Thursday, 31 March 2016

Australian Right nailed by Rundle


The Saturday Newspaper, 26 March 2016:

The Australian right survives because it is supported by hothouse institutions: the loss-making parts of News Corp, oxymoronically named "think tanks", which take anonymous corporate money to lobby for their industries and then claim tax-deductible charitable status, and the cocooned political process that pipes wacko right-wing fantasists up from student politics through these think tanks and into the senate without encountering democracy at any point.

Such right politics thrives on fear, uncertainty and nostalgia. With a quarter-century of growth, we have very little of that, at least in the all-encompassing sense. The population has become not only more prosperous, but more progressive – values that were once the preserve of the smaller culture or knowledge-producer class are now general. Support for same-sex marriage and multi-ethnic life, alongside suspicion of Western military adventures and pro-choice abortion politics, are now spread among 70 per cent of the population. The conservative right has struggled to accept this. It believed that residual conservative values – for harsh immigration policies, for Anzac – suggested a silent conservative majority out there. They believed that Tony Abbott, rising to power on a promise of running Labor's programs while being not Labor, could then become a powerful author of the conservative rollback.

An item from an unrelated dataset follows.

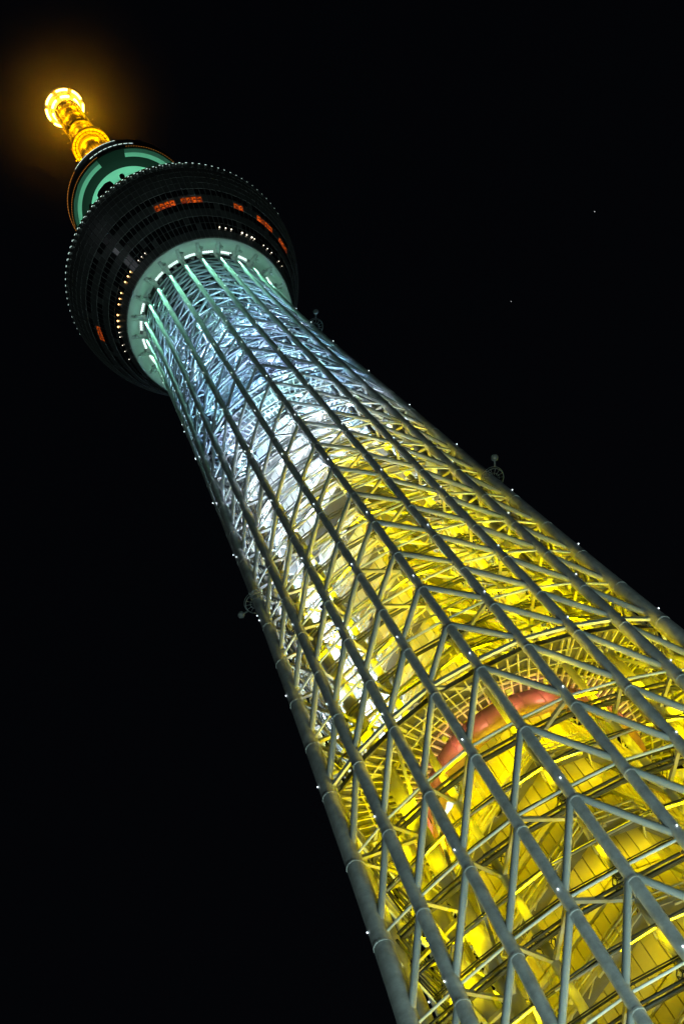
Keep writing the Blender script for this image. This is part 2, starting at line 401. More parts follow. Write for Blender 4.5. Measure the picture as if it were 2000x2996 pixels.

But Abbott failed because the conservative faultline runs through the man himself. Abbott is no Ted Cruz, a man forged in the heat of a great and confident national political tradition. He's a searching neurotic product of a convert Catholic family, deeply conflicted about the role ordained to him – "Tony will be pope or PM," parents and family said – expressing his European reactionary mindset, pre-1789, in the manner laid out by B. A. Santamaria in his last decades, as a politics of pessimism and noble failure. There was little attempt to create a coherent 21st-century right, as David Cameron has in Britain, and in its absence self-indulgence took over, as marked by the soap opera hysteria at the heart of it, recounted by Niki Savva. It may or may not be embellished in the telling, but who doubts its substance? People leading serious political revolutions don't get caught up in some mash-up of House of Cards and Gossip Girl. People for whom politics has ceased to provide a meaningful vocation do.

There was an emotional decadence at the heart of the Abbott government, a result of its attempt to project its right-wing fantasies onto a country that no longer felt defined by them. What's happening now is simply the endgame of the Abbott push, and the right-wing culture politics attached to it.